Manuel vivió los primeros años de su vida en un pueblo como tantos otros, común y corriente, venido a menos, arruinado por los giros impredecibles de la economía. Abandonó el pueblo antes de cumplir veinte años. Hizo una gran fortuna y regresó muchos años más tarde, convertido ya en un potentado. Inicialmente nadie lo reconoció. Ninguno de los habitantes del pueblo concebía, podía imaginar siquiera, que aquel joven humilde, un simple ayudante de tienda, fuera ahora el dueño de una fortuna magnífica, casi inverosímil.

Pero pasadas algunas semanas, Manuel reveló su identidad: “recuerdan un joven modesto que abandonó este pueblo hace ya muchos años, humillado, expulsado como un perro pues supuestamente le había robado unos cuantos pesos al señor Alfredo, al dueño de la tienda; pues bien, ese soy yo, Manuel”. “Este pueblo está desahuciado, no tiene futuro. Les ofrezco varios miles de millones de pesos para repartir entre todos sus habitantes. Sólo pido una cosa a cambio: la cabeza de Alfredo, el culpable de mi destierro, el causante de la más grande humillación de mi vida”.

Los habitantes del pueblo reaccionaron indignados ante la propuesta de Manuel. “Se trata de una chantaje inaceptable”, dijeron en coro. “Nosotros somos gente decente”, repitieron con firmeza. Pero, días más tarde, el pueblo comenzó a cambiar. Los muchachos estrenaron tenis nuevos, de varios pisos. Las mujeres cambiaron sus vestidos tradicionales por otros más ostentosos, de telas delgadas. El jefe de la policía, a quien Alfredo visitó alarmado ante las miradas recelosas de sus paisanos, exhibía ahora un nuevo diente de oro. El párroco pudo al fin arreglar la fachada de la sacristía. Hubo televisores y equipos de sonido para todo el mundo. En fin, el pueblo, en conjunto, entero, comenzó a venderse. Poco a poco.
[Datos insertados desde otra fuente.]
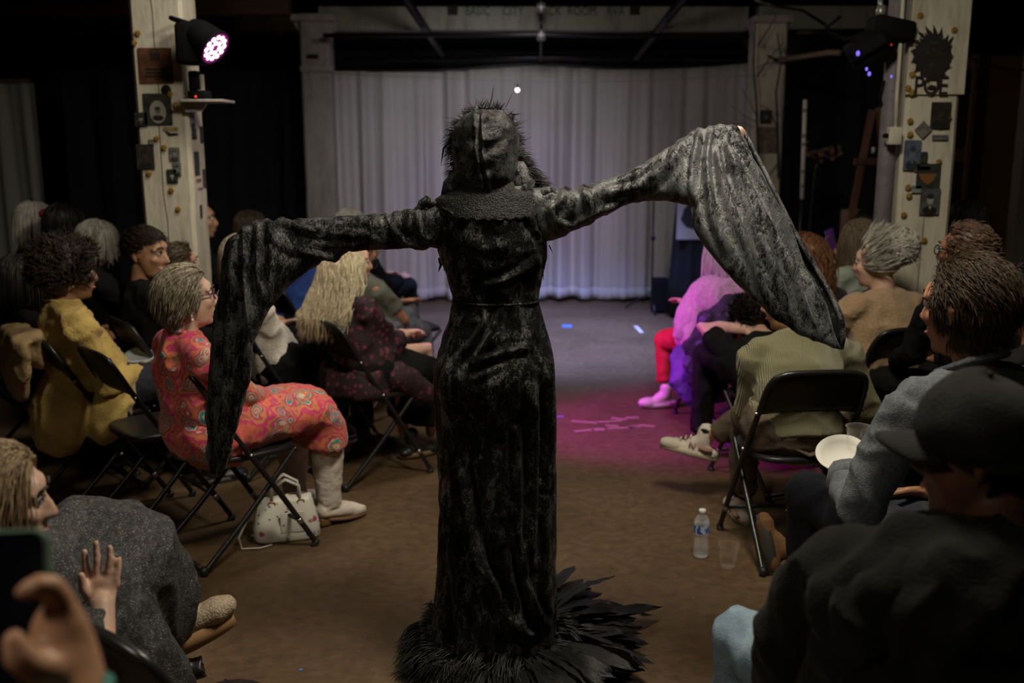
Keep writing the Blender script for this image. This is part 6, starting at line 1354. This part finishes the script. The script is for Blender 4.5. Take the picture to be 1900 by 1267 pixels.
# ---- moving head lamp at the upper right
mc = P(1610, 95, 5.0); mv = empty('moving_head_lamp', mc, 'black moving head lamp hanging at upper right with violet glints', 'lamp')
axm = Vector((-.75, .35, -.5)).normalized(); Rm = axm.to_track_quat('Z', 'Y').to_matrix()
MB().lathe([(.03, -.12), (.07, -.115), (.085, -.06), (.09, .02), (.082, .085), (.075, .09), (.07, .08)], mc, 26, Rm).build('head', PAR, mv)
for s in (-1, 1): MB().bbox(mc + Rm @ Vector((s * .105, 0, -.02)), (.03, .06, .17), Rm, b=.01).build('yoke_arm', PAR, mv)
MB().bbox(mc + Vector((.10, .0, .10)), (.20, .16, .10), Matrix.Rotation(.2, 3, 'Y'), b=.02).build('base', PAR, mv)
VG = mat('violet_glint', (.25, .18, .9), .2, emit=(.22, .16, 1.0), estr=.8)
for px_, py_, r_ in ((1592, 99, .010), (1608, 128, .007), (1613, 137, .0085), (1654, 142, .006)): MB().ell(P(px_, py_, 4.90), (r_, .004, r_ * 1.3)).build('lens_glint', VG, mv)
MB().ell(P(1654, 83, 4.88), .006).build('indicator', mat('red_dim', (.5, .02, .02), .3, emit=(.6, .03, .02), estr=.3), mv)
b = MB(); rr = random.Random(9)
for s, pts in enumerate((((1560, 30), (1535, 50), (1548, 72), (1590, 70), (1610, 88)), ((1625, 10), (1640, 60), (1655, 95), (1650, 130), (1640, 160)), ((1615, 70), (1600, 60), (1570, 75), (1545, 62), (1530, 45)), ((1640, 150), (1632, 185), (1645, 215), (1640, 245)))):
    tag(MB().tube([P(x, y, 5.02 + .03 * i % 2) for i, (x, y) in enumerate(pts)], .009, 6).build('lamp_cable', PAR, mv))
MB().tube([P(1633, -5, 5.0), P(1636, 28, 5.0)], .012, 8).build('safety_hook', gm, mv)
MB().lathe([(.018, -.03), (.024, 0), (.018, .03)], P(1634, 22, 4.98), 12).build('clamp', gm, mv)
tag(MB().tube([P(1440, 112, 8.985), P(1540, 97, 8.2), P(1560, 98, 8.1)], .022, 8).build('wooden_batten', mat('batten', (.25, .19, .12), .7)), 'pale thin batten slanting right from the branch pillar', 'batten')
tag(MB().tube([P(1440, 62, 9.2), P(1530, 60, 9.2), P(1680, 58, 9.2)], .03, 8).build('ceiling_pipe', blk), 'dark ceiling pipe to the right of the branch pillar', 'pipe')
tag(MB().tube([P(1530, 45, 7.5), P(1490, 20, 7.5), P(1440, 12, 7.5), P(1400, 0, 7.5)], .012, 6).build('ceiling_cable', blk), 'dark cable sagging along the ceiling at upper right', 'cable')
tag(MB().tube([P(1785, 100, 6.5), P(1830, 122, 6.5), P(1880, 130, 6.5), P(1960, 128, 6.5)], .008, 6).build('wall_cable', blk), 'thin dark cable sagging across the far right wall', 'cable')
# small lamp on a wire before the curtain
lq = P(960, 167, 9.3); sl = tag(MB().ell(lq, .018).build('hanging_bulb', mat('bulb_glow', (1, 1, .9), .3, emit=(.85, 1.0, .85), estr=6.0), loc=lq), 'small bright white bulb hanging in front of the curtain', 'lamp')
MB().tube([lq + Vector((0, 0, .012)), lq + Vector((0, 0, .05))], .009, 8).build('socket', PAR, sl)
tag(MB().tube([P(611, 136, 9.52), P(880, 148, 9.3), P(960, 151, 9.3), P(1060, 152, 9.25), P(1180, 151, 9.2), P(1404, 140, 8.99)], .0025, 4).build('hanging_wire', mat('wire_grey', (.3, .3, .3), .5)), 'thin wire stretched level across the curtain', 'wire')
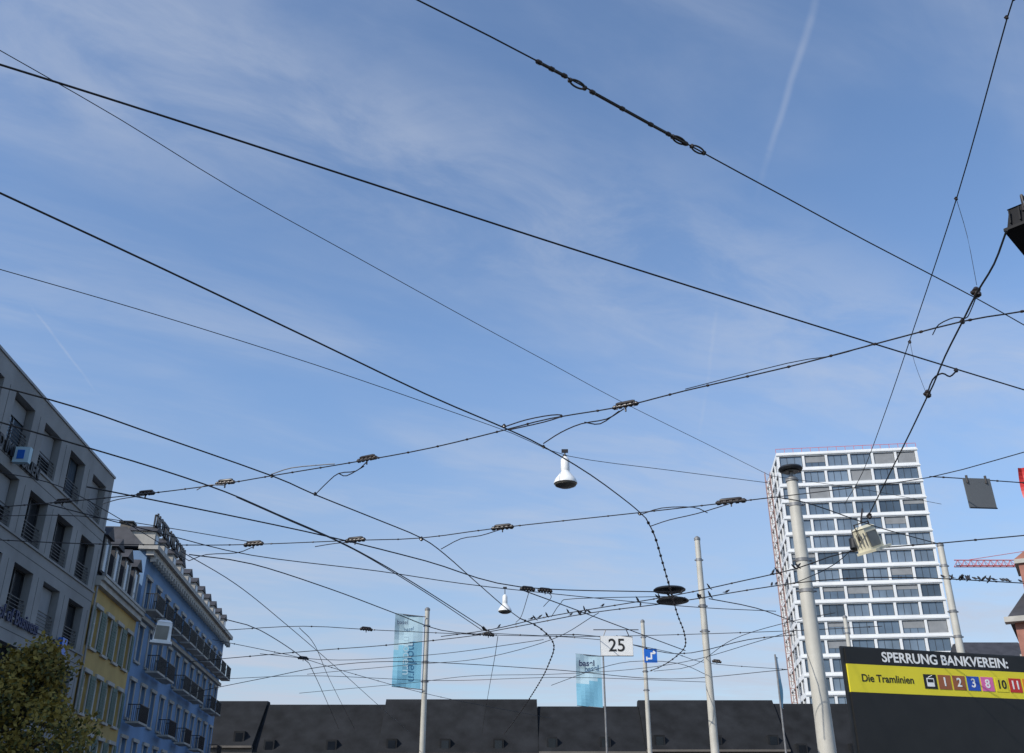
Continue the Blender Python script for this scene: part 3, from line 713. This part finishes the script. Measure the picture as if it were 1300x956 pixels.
wob=mth('MULTIPLY',mth('SUBTRACT',noise(X,Y,3,3,1,3,.5,2),.5),.02)
def trail(x0,y0,x1,y1,wd,amt):
    s=(x1-x0)/(y1-y0); ln=mth('ADD',mth('MULTIPLY',Y,s),x0-s*y0)
    dd=mth('ABSOLUTE',mth('SUBTRACT',mth('SUBTRACT',X,ln),wob))
    return mth('MULTIPLY',mth('MULTIPLY',ramp(dd,0,wd,1,0),mth('MULTIPLY',ramp(Y,y0-.05,y0+.05),ramp(Y,y1-.25,y1+.1,1,0))),amt)
tr=mth('ADD',trail(.393,.8,.425,1.42,.009,.2),mth('ADD',trail(.435,1.85,.53,2.7,.008,.08),trail(-1.01,1.86,-1.038,2.28,.006,.2)))
tr=mth('MULTIPLY',tr,ramp(n2,.3,.6,.3,1)); f=mth('ADD',f,tr,cl=True)
mx=N.new("ShaderNodeMix"); mx.data_type='RGBA'; Lk.new(f,mx.inputs[0])
tint=N.new("ShaderNodeMix"); tint.data_type='RGBA'; tint.blend_type='MULTIPLY'; tint.inputs[0].default_value=1; Lk.new(sky.outputs[0],tint.inputs[6])
# thicker, more neutral air low down
el_=ramp(sp.outputs[2],.08,.45); tc2=N.new("ShaderNodeMix"); tc2.data_type='RGBA'; Lk.new(el_,tc2.inputs[0]); tc2.inputs[6].default_value=(.86,.88,.92,1); tc2.inputs[7].default_value=(1.12,1.22,1.32,1); Lk.new(tc2.outputs[2],tint.inputs[7])
Lk.new(tint.outputs[2],mx.inputs[6]); mx.inputs[7].default_value=(3.55,3.95,4.75,1)
Lk.new(mx.outputs[2],bg.inputs[0])
# ---------- camera
cam=bpy.data.cameras.new('camera'); co=bpy.data.objects.new('camera',cam); C.objects.link(co)
co.location=(0,0,CH); co.rotation_euler=(math.radians(116.5),0,0); cam.sensor_width=36; cam.lens=36*F/1300; cam.shift_y=-(478-433.5)/1300; cam.clip_end=8000; cam.clip_start=.05
bpy.context.scene.camera=co
vs=bpy.context.scene.view_settings; vs.view_transform='Standard'; vs.look='None'; vs.exposure=0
“Manuel tiene razón. Alfredo se portó como un patán. Además, es un tipo egoísta, amarrete. Nadie entiende por qué no se va de una vez por todas y permite que llegue la prosperidad al pueblo que dice querer tanto”, dijo uno de los jóvenes de tenis nuevos en un arranque de sinceridad. Pocos días después, Alfredo apareció asesinado en un rincón de su tienda de abarrotes. Desde entonces el pueblo ha vuelto a ser un lugar prospero. Manuel, el artífice de los cambios, es querido y admirado al mismo tiempo, una cosa se ha vuelto indistinguible de la otra.

Volviendo al comienzo, a la realidad de este mundo, no quisiera defender a Juliana Sosa. Pero su historia me parece tan ordinaria. Representa no tanto una perversidad individual o cultural como una inclinación antropológica. La humanidad, ya lo sabemos, no es una especie moralmente muy admirable. Parece siempre dispuesta a venderse. Y a matar. Por cualquier cosa.